John H. Makin is a resident scholar at AEI and a principal at Caxton Associates, L.L.C., in New York City, a major investor in foreign exchange, commodity, and currency markets. Before joining both AEI and Caxton, Mr. Makin was director of the Institute for Economic Research and professor of economics at the University of Washington in Seattle. He has served as a consultant to the U.S. Treasury, the Federal Reserve System, the International Monetary Fund, and the Bank of Japan. He was a member of the panel of economic advisers of the Congressional Budget Office. From 1988 to 1992, Mr. Makin served as chairman of the Japan-United States Friendship Commission, which administers $4.5 million in research grants on Japanese-U.S. policy research and cultural exchange. He testifies frequently before both houses of Congress on issues such as international competitiveness, trade, tax, and budget policy. Mr. Makin is coauthor of Debt and Taxes: How America Got into Its Budget Mess and What to Do about It (1994) and has written or edited more than a dozen books on a wide range of economic subjects.

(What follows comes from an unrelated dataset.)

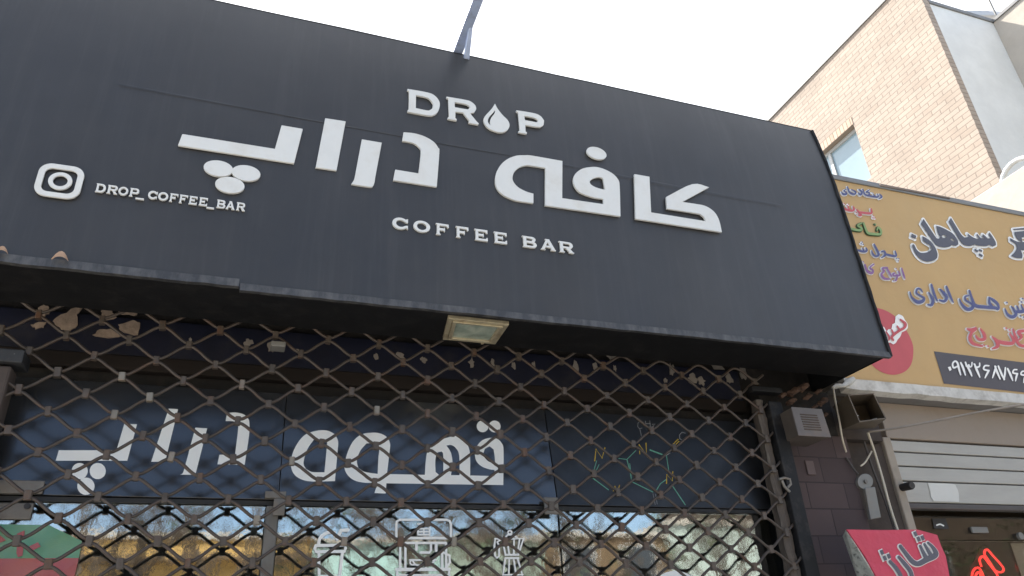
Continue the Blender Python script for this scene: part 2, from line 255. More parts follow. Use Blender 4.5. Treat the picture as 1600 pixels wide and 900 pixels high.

Chester Spatt joined the Securities and Exchange Commission as chief economist in July 2004. He is the Mellon Bank Professor of Finance at the Tepper School of Business at Carnegie Mellon University and director of its Center for Financial Markets. He has taught at Carnegie Mellon since 1979. Mr. Spatt is a well-known scholar studying financial economics with broad interests in financial markets. He has analyzed extensively market structure, pricing and valuation, and the impact of information in the marketplace. For example, he has been a leading expert on the design of security markets in various settings as well as on taxation and investment strategy. He has served as executive editor and one of the founding editors of the Review of Financial Studies, president and a member of the Founding Committee of the Society for Financial Studies, president of the Western Finance Association, and is currently an associate editor of several finance journals. He also has served as an expert for the Federal Energy Regulatory Commission (FERC) in its investigation of market manipulation in the Western energy markets in 2000 and 2001.